Students who can't find jobs after college often decide to go to graduate school--which adds to their debt load without significantly increasing their chances of employment.
/ Source: The Cycle

Students who can't find jobs after college often decide to go to graduate school--which adds to their debt load without significantly increasing their chances of employment.

The March unemployment numbers were released Friday morning and the U.S. economy gained far fewer jobs than expected. Employers created a net gain of only 88,000 jobs last month, which is below the 190,000 average economists had expected.
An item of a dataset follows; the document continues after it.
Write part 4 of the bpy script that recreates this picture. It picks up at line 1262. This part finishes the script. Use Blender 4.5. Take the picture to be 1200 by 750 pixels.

The tight job market is especially painful for young people just graduating from college. “They are not getting those first jobs where you get specific skills and become more valuable over time,” professor Peter Morici of Smith School of Business explained on Friday’s show. “Among the younger people, what we are doing is creating a debtors’ prison. They can’t get rid of the debt they’re taking on because the way they’re dealing with high unemployment is to go back to school and borrow money to live. It’s a terrible system.”

Morici’s advice? “The economy is creating good jobs for high school graduates and college graduates if you have specific job skills. If you’re an engineer, you’re a nurse, you’re an accountant, you’re a chef”–then you will likely find employment after graduation. However, “the big problem is everyone wants their child to go to a liberal institution like Williams College and study sociology and go to law school,” Morici said. “Well, guess what the biggest surplus we have right now is:  lawyers.”